What the simulator does and does not claim

Mean orbit propagation

Positions update from the browser clock and selected time rate using Kepler-style mean orbital periods, eccentricity, and inclination.

AU readout

The live AU value is the parent planet's mean heliocentric distance plus the moon's parent-relative displacement, useful for scale but not a precision ephemeris.

Catalog shell markers

Many small irregular moons lack compact public teaching data in this build; they are counted and represented without claiming precise realtime ephemerides.

Mathematical model

Natural-satellite orbital model

Moon-system simulations use local two-body approximations around the parent planet. The layout is computed from orbital periods, eccentricities, inclinations, and mean distances rather than from a reference image.

Local orbit radius

\[r=\frac{a(1-e^2)}{1+e\cos(\nu)}\]

Each tracked moon follows the same conic equation used for planetary orbits, with the parent planet as the focus.

Period consistency

\[n=\frac{2\pi}{P}\]

Mean motion n is derived from orbital period P. The animation phase is therefore tied to the catalog period and remains internally consistent.

Inclined orbit plane

\[\mathbf{r}_{\mathrm{scene}}=R_x(i)\,\mathbf{r}_{\mathrm{orbit}}\]
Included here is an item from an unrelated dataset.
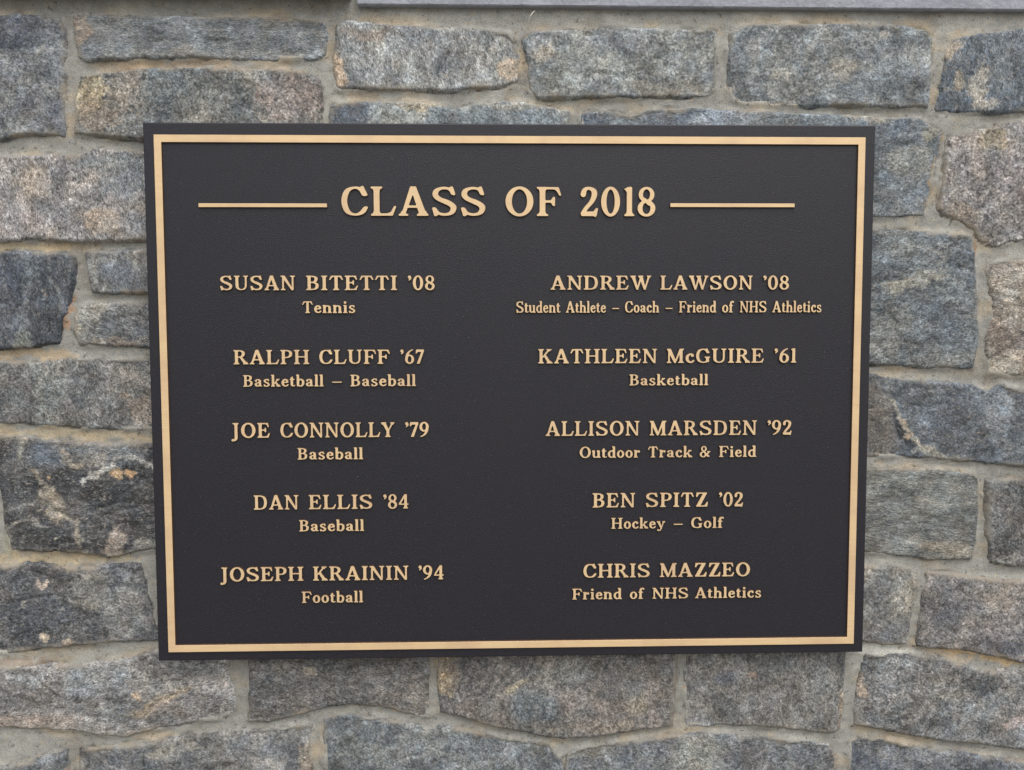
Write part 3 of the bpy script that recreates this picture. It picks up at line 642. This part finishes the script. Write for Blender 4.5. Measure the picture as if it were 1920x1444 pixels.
def mesh_grid(name, X, Z, Y, keep, mat, parent, loc, attrs, skirt):
    """height field y(x, z) over the kept vertices, with a skirt running back into the wall"""
    ny, nx = X.shape
    q = keep[:-1, :-1] & keep[1:, :-1] & keep[:-1, 1:] & keep[1:, 1:]
    used = np.zeros_like(keep)
    for a in (slice(None, -1), slice(1, None)):
        for b in (slice(None, -1), slice(1, None)):
            used[a, b] |= q
    idx = -np.ones(X.shape, np.int64)
    idx[used] = np.arange(used.sum())
    V = np.stack([X[used] - loc[0], Y[used] - loc[1], Z[used] - loc[2]], 1)
    n0 = len(V)
    A, B, C, D = idx[:-1, :-1][q], idx[:-1, 1:][q], idx[1:, 1:][q], idx[1:, :-1][q]
    Fq = np.stack([A, B, C, D], 1)
    E = np.concatenate([Fq[:, [0, 1]], Fq[:, [1, 2]], Fq[:, [2, 3]], Fq[:, [3, 0]]])
    key = E.min(1) * (n0 + 1) + E.max(1)
    u, inv, cnt = np.unique(key, return_inverse=True, return_counts=True)
    bd = E[cnt[inv] == 1]
    bv = np.unique(bd)
    mp = -np.ones(n0, np.int64)
    mp[bv] = n0 + np.arange(len(bv))
    SV = V[bv].copy()
    SV[:, 1] = skirt - loc[1]
    V = np.concatenate([V, SV])
    Fs = np.stack([bd[:, 1], bd[:, 0], mp[bd[:, 0]], mp[bd[:, 1]]], 1)
    Fa = np.concatenate([Fq, Fs]).astype(np.int32)
    me = bpy.data.meshes.new(name)
    me.vertices.add(len(V))
    me.vertices.foreach_set('co', V.astype(np.float32).ravel())
    me.loops.add(Fa.size)
    me.loops.foreach_set('vertex_index', Fa.ravel())
    me.polygons.add(len(Fa))
    me.polygons.foreach_set('loop_start', np.arange(0, Fa.size, 4, dtype=np.int32))
    me.polygons.foreach_set('loop_total', np.full(len(Fa), 4, np.int32))
    me.polygons.foreach_set('use_smooth', np.ones(len(Fa), bool))
    for k, v in attrs.items():
        if v.ndim == 3:
            a = me.attributes.new(k, 'FLOAT_COLOR', 'POINT')
            c = np.concatenate([v[used], v[used][bv]])
            a.data.foreach_set('color', np.concatenate([c, np.ones((len(c), 1))], 1).astype(np.float32).ravel())
        else:
            a = me.attributes.new(k, 'FLOAT', 'POINT')
            a.data.foreach_set('value', np.concatenate([v[used], v[used][bv]]).astype(np.float32))
    me.materials.append(mat)
    me.update()
    me.validate()
    o = bpy.data.objects.new(name, me)
    COL.objects.link(o)
    o.parent = parent
    pl = parent.location
    o.location = (loc[0] - pl[0], loc[1] - pl[1], loc[2] - pl[2])
    return o


PXM = at(961, 722, WALL)[0] - at(960, 722, WALL)[0]       # metres per photo pixel on the wall


def patches(X, Z, rgb, plist, seed):
    grit = fbm(X, Z, .0045, seed + 70, 3, .7)
    wx = X + .011 * fbm(X, Z, .024, seed + 50, 5, .62)
    wz = Z + .011 * fbm(X, Z, .024, seed + 60, 5, .62)
    for p in plist:
        if len(p) == 7:
            cx, cy, a, b, rot, col, amt = p
            x0, z0 = at(cx, cy, WALL)
            r = R_(rot)
            dx, dz = wx - x0, wz - z0
            u, v = dx * math.cos(r) - dz * math.sin(r), dx * math.sin(r) + dz * math.cos(r)
            q = np.hypot(u / (a * PXM), v / (b * PXM))
            soft = .35 if min(a, b) > 9 else .18
            al = amt * sstep(.5 - soft, .5 + soft, sstep(1.5, .5, q) + .75 * grit)
        else:
            pts, w, col, amt = p
            pts = [at(x, y, WALL) for x, y in pts]
            d = np.full(X.shape, 9.)
            for (ax, az), (bx, bz) in zip(pts[:-1], pts[1:]):
                ex, ez = bx - ax, bz - az
                t = np.clip(((wx - ax) * ex + (wz - az) * ez) / (ex * ex + ez * ez), 0, 1)
                d = np.minimum(d, np.hypot(wx - ax - ex * t, wz - az - ez * t))
            al = amt * sstep(.3, .7, sstep(w * PXM * .9, w * PXM * .1, d) + .6 * grit)
        rgb = rgb + (lin(col) * ALB - rgb) * al[..., None]
    return rgb


ALB = 1.10
rng = np.random.default_rng(11)
polys = []
for i, s in enumerate(STONES):
    poly = np.array([at(x, y, WALL) for x, y in s['p']])
    polys.append(poly)
    x0, z0 = poly.min(0) - .004
    x1, z1 = poly.max(0) + .004
    X, Z = np.meshgrid(np.arange(x0, x1, GRID), np.arange(z0, z1, GRID))
    d = -sd_poly(X, Z, poly)
    d = d + .0020 * fbm(X, Z, .014, i + 1, 5, .68) + .0008
    # split face: low relief, facets sheared off towards the edges, fine pitting
    big = fbm(X, Z, .075, 100 + i, 3, .45)
    mid = fbm(X, Z, .018, 200 + i, 4, .55)
    fine = fbm(X, Z, .0058, 300 + i, 3, .6)
    fol = s['k'][0]
    fr = R_(fol)
    u, v = X * math.cos(fr) + Z * math.sin(fr), -X * math.sin(fr) + Z * math.cos(fr)
    lam = fbm(u / 3.2, v, .010, 400 + i, 3, .6)                   # splitting along the banding
    step_ = np.abs(fbm(u / 1.7, v, .040, 440 + i, 3, .5))
    relief = .0024 * big - .0015 * sstep(.10, .0, step_) * rng.uniform(0, 1) + .0009 * mid + .0005 * fine + .0010 * lam * min(1, s['k'][1] - .6)
    cx, cz = poly.mean(0)
    for _ in range(5):
        a = rng.uniform(0, 2 * np.pi)
        px, pz = poly[rng.integers(len(poly))]
        sl = rng.uniform(.06, .22)
        nx, nz = (cx - px), (cz - pz)
        L = math.hypot(nx, nz)
        nx, nz = nx / L, nz / L
        plane = -.0035 + sl * ((X - px) * nx + (Z - pz) * nz) + .0008 * mid
        relief = np.minimum(relief, plane + .0020)
    relief = np.maximum(relief, -.0040 + .0006 * mid)
    Rr = .0030 + .0013 * fbm(X, Z, .03, 500 + i, 2)
    t = np.clip(d / np.maximum(Rr, .0014), -1, 1)
    prof = np.where(t > 0, 1 - (1 - t) ** 2.6, t * 1.2)
    face = (MORT - WALL) * prof + relief * sstep(-.1, 1, t) + rng.uniform(-.0012, .0008)
    Y = MORT - face
    Y = .0124 + .0008 * np.logaddexp(0, (Y - .0124) / .0008)        # the mason kept the faces clear of the plaque's back
    rgb = np.ones(X.shape + (3,)) * lin(s['c']) * ALB
    al = sstep(-.25, .3, fbm(X, Z, .035, 600 + i, 4, .55))[..., None]
    rgb = rgb + (lin(s['d']) * ALB - rgb) * al
    cloud = fbm(u / max(1, s['k'][1]), v, .026, 620 + i, 5, .62) + .5 * fbm(u / (1.5 * s['k'][1]), v, .008, 640 + i, 3, .6)
    rgb = rgb * 2 ** ((rng.uniform(.9, 1.45) * cloud - .02))[..., None]
    blot = sstep(.02, .16, fbm(u / 1.3, v, .034, 690 + i, 6, .72))        # darker, biotite-rich patches with ragged limits
    rgb = rgb * (1 - rng.uniform(.10, .38) * blot)[..., None] * 1.07
    vein = sstep(.06, .0, np.abs(fbm(u / 2.6, v, .045, 660 + i, 3, .5) - .12)) * sstep(.05, .4, fbm(X, Z, .05, 680 + i, 2))
    rgb = rgb + (lin((168, 166, 160)) * ALB - rgb) * (vein * rng.uniform(.1, .6))[..., None]
    rgb = patches(X, Z, rgb, s['b'], i)
    rgb = rgb + (rgb.mean(-1, keepdims=True) - rgb) * .22
    edge = sstep(.0060, .0008, d + .0022 * fbm(X, Z, .020, 700 + i, 3)) * sstep(-.15, .25, fbm(X, Z, .045, 800 + i, 2))
    o = mesh_grid('stone', X, Z, Y, d > -.0022, M_STONE, wall, (cx, MORT, cz), {'tint': rgb, 'crust': edge}, MORT + .06)
    o['foliation'] = -R_(fol)
    o['banding'] = float(s['k'][1])
    o['contrast'] = float(s['k'][2])
    if s.get('l'):
        o['label'] = s['l']

# mortar bed: one sheet, tooled back between the stones
x0, z0 = at(-170, 1560, MORT)
x1, z1 = at(2070, 8, MORT)
z1 += .012
X, Z = np.meshgrid(np.arange(x0, x1, .0017), np.arange(z0, z1, .0017))
ds = np.full(X.shape, 9.)
dn_up = np.zeros(X.shape)
for poly in polys:
    bb0, bb1 = poly.min(0) - .03, poly.max(0) + .03
    m = (X > bb0[0]) & (X < bb1[0]) & (Z > bb0[1]) & (Z < bb1[1])
    ii = np.nonzero(m)
    r0, r1, c0, c1 = ii[0].min(), ii[0].max() + 1, ii[1].min(), ii[1].max() + 1
    ds[r0:r1, c0:c1] = np.minimum(ds[r0:r1, c0:c1], sd_poly(X[r0:r1, c0:c1], Z[r0:r1, c0:c1], poly))
n_mid, n_fine, n_big = fbm(X, Z, .02, 901, 4, .55), fbm(X, Z, .005, 902, 3, .6), fbm(X, Z, .09, 903, 3)
drag = fbm(X / 5, Z, .006, 904, 3)
hm = .0012 * n_mid + .0004 * n_fine + .0010 * n_big + .0004 * drag
hm = hm + .0022 * sstep(.0045, 0, ds) * sstep(-.3, .3, fbm(X, Z, .03, 905, 3))
crev = sstep(.0012, .0, np.abs(ds - .0009)) * sstep(.0, .25, fbm(X, Z, .028, 906, 3))
hm = hm - .0022 * crev
hm = np.where(ds < -.003, np.minimum(hm, -.001), hm)
g, w_, tn, dk = lin((155, 154, 148)) * ALB, lin((176, 174, 166)) * ALB, lin((188, 164, 128)) * ALB, lin((136, 131, 122)) * ALB
rgb = np.ones(X.shape + (3,)) * g
rgb = rgb + (w_ - rgb) * sstep(.0, .5, fbm(X, Z, .06, 911, 3))[..., None] * .8
rgb = rgb + (dk - rgb) * sstep(.05, .5, fbm(X, Z, .05, 912, 3))[..., None] * .6
tanm = sstep(-.02, .35, fbm(X / 2, Z, .030, 913, 4)) * sstep(.009, .0, np.abs(ds - .003) + .003 * n_mid)
rgb = rgb + (tn - rgb) * tanm[..., None] * .42
rgb = rgb + (lin((84, 70, 58)) - rgb) * (.55 * crev * sstep(-.1, .3, n_mid))[..., None]
rgb = patches(X, Z, rgb, [(1860, 1232, 110, 12, 10, (204, 176, 134), .8), (1660, 1222, 60, 14, 4, (196, 196, 188), .8), (140, 815, 160, 9, 2, (188, 170, 138), .55), (120, 1048, 140, 9, 1, (190, 174, 142), .6), (60, 665, 80, 9, 0, (186, 162, 128), .6), (60, 462, 80, 8, 0, (192, 172, 136), .6),
                          (118, 595, 8, 40, 20, (176, 140, 110), .7), (330, 122, 120, 8, 0, (172, 150, 124), .6), (1750, 300, 9, 60, 12, (184, 158, 124), .6), (1820, 460, 14, 20, 0, (150, 124, 104), .8), (840, 1240, 20, 30, 0, (182, 164, 128), .8), (30, 1245, 60, 10, 0, (150, 132, 116), .6), (8, 1000, 9, 60, 0, (164, 164, 148), .7)], 77)
mesh_grid('mortar', X, Z, MORT - hm, np.ones(X.shape, bool), M_MORTAR, wall, (0, MORT, ZC), {'tint': rgb}, MORT + .20)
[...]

Inclination i rotates the moon's local orbital plane. This proves the visible path is a transform of the mathematical orbit, not a freehand ring.

Verification standard: the rendered object must be reproducible from stated equations, catalog parameters, or explicit geometric transforms. Visual reference images may inform presentation only; they are not the source of orbital positions, field vectors, accretion-disk gradients, timing, or engineering layout.

Limitations: browser scenes may use bounded scale, compressed distances, simplified two-body dynamics, schematic transfer curves, or educational approximations where full numerical ephemerides, CFD, finite-element models, or general-relativistic ray tracing are outside the page scope. Those simplifications are part of the model contract, not hidden image-based construction.